The bursts of static have many potential causes. Cooperative and reinforcing neurotic expectations seeking relief from stress
will affect perception and memory. And while the particulars are lost to history inasmuch as we cannot have a record of their brain chemistry in the moment, Ockham and LaPlace alike will both fall in with the mysteries of known behavior than unknown physics perpetually causing reported results that cannot be verified or reproduced.
What doubt the witness expresses toward the end relies entirely
wanting to believe. The witness quotes Dean Radin, and grants it credibility; this is
not the sort of skepticism that is part of rational discourse, but, rather, checklist skepticism, a pretense undertaken as ritual obligation when believers or those desirous of a reason to believe try to put on a pantomime of credible skepticism. That is to say, the author's inner skeptic, as presented, is pretty weak.

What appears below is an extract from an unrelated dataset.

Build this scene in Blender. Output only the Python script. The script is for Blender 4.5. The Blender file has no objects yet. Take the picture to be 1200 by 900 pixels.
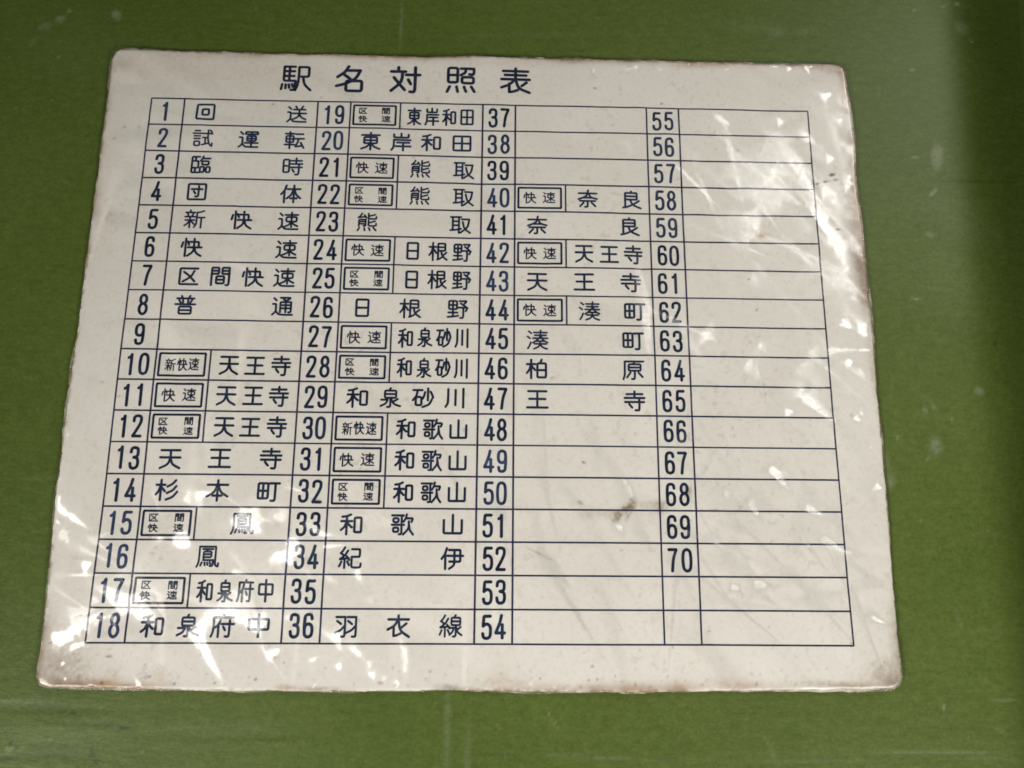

Thus: "Interesting events experienced by a skeptic", as you have it, is a description that only barely qualifies, at best, and according to a quasiritualistic checklist assertion of skepticism in service of belief; it's not a matter of "struggling with his own skepticism", as Prescott put it. As the
would-be "skeptic"↱put it, he hopes for the outcome that defies skepticism. That context colors his entire report of events regarding the "message from Mom".
Or maybe I'm missing a bit about skepticism as an identifier, if not identity. Are the declared skeptics—like atheists and agnostics, for instance—identifying as such because they think it matters to do so?
Think of it this way: It's not about convincing that it isn't fortean; rather, I'll worry about the fortean when the evidence says so, and here's the thing about that: If the fortean is real, then I must prove it; to prove it, I must provide evidence that can be tested and measured. At the point we can test and measure it, it is not supernatural, but, rather, natural, and we're not engaging anything "para", but, rather, science.
What you've brought us is a tale not of skepticism, but, rather, ego defense.